_Exercise aim:_ Copy every line of the material below word for word.

** start **

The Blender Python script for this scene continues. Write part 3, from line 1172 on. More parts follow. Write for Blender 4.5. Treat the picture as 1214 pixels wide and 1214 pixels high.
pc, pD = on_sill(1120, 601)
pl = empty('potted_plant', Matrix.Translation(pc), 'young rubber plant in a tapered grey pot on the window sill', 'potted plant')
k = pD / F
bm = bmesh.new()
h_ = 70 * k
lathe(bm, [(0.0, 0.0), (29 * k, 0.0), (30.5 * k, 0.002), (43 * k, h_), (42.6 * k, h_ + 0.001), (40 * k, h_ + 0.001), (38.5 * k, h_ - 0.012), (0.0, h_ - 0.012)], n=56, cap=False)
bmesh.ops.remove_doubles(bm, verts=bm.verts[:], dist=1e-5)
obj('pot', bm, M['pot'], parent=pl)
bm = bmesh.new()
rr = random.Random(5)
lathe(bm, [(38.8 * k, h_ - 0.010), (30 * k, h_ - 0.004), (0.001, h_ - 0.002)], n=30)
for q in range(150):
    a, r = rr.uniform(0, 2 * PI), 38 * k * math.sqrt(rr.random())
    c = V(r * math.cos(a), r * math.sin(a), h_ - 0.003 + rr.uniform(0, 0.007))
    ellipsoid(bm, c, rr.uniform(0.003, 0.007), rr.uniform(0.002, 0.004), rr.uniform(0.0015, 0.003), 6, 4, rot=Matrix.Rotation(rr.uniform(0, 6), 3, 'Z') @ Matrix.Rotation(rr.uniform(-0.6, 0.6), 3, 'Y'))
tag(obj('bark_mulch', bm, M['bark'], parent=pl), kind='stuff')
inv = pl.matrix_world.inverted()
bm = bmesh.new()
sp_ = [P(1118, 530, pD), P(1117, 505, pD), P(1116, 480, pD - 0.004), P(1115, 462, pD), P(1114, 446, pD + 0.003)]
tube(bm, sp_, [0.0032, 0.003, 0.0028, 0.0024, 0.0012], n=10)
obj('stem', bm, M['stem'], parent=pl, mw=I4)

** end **

_Worked solution:_
The Blender Python script for this scene continues. Write part 3, from line 1172 on. More parts follow. Write for Blender 4.5. Treat the picture as 1214 pixels wide and 1214 pixels high.
pc, pD = on_sill(1120, 601)
pl = empty('potted_plant', Matrix.Translation(pc), 'young rubber plant in a tapered grey pot on the window sill', 'potted plant')
k = pD / F
bm = bmesh.new()
h_ = 70 * k
lathe(bm, [(0.0, 0.0), (29 * k, 0.0), (30.5 * k, 0.002), (43 * k, h_), (42.6 * k, h_ + 0.001), (40 * k, h_ + 0.001), (38.5 * k, h_ - 0.012), (0.0, h_ - 0.012)], n=56, cap=False)
bmesh.ops.remove_doubles(bm, verts=bm.verts[:], dist=1e-5)
obj('pot', bm, M['pot'], parent=pl)
bm = bmesh.new()
rr = random.Random(5)
lathe(bm, [(38.8 * k, h_ - 0.010), (30 * k, h_ - 0.004), (0.001, h_ - 0.002)], n=30)
for q in range(150):
    a, r = rr.uniform(0, 2 * PI), 38 * k * math.sqrt(rr.random())
    c = V(r * math.cos(a), r * math.sin(a), h_ - 0.003 + rr.uniform(0, 0.007))
    ellipsoid(bm, c, rr.uniform(0.003, 0.007), rr.uniform(0.002, 0.004), rr.uniform(0.0015, 0.003), 6, 4, rot=Matrix.Rotation(rr.uniform(0, 6), 3, 'Z') @ Matrix.Rotation(rr.uniform(-0.6, 0.6), 3, 'Y'))
tag(obj('bark_mulch', bm, M['bark'], parent=pl), kind='stuff')
inv = pl.matrix_world.inverted()
bm = bmesh.new()
sp_ = [P(1118, 530, pD), P(1117, 505, pD), P(1116, 480, pD - 0.004), P(1115, 462, pD), P(1114, 446, pD + 0.003)]
tube(bm, sp_, [0.0032, 0.003, 0.0028, 0.0024, 0.0012], n=10)
obj('stem', bm, M['stem'], parent=pl, mw=I4)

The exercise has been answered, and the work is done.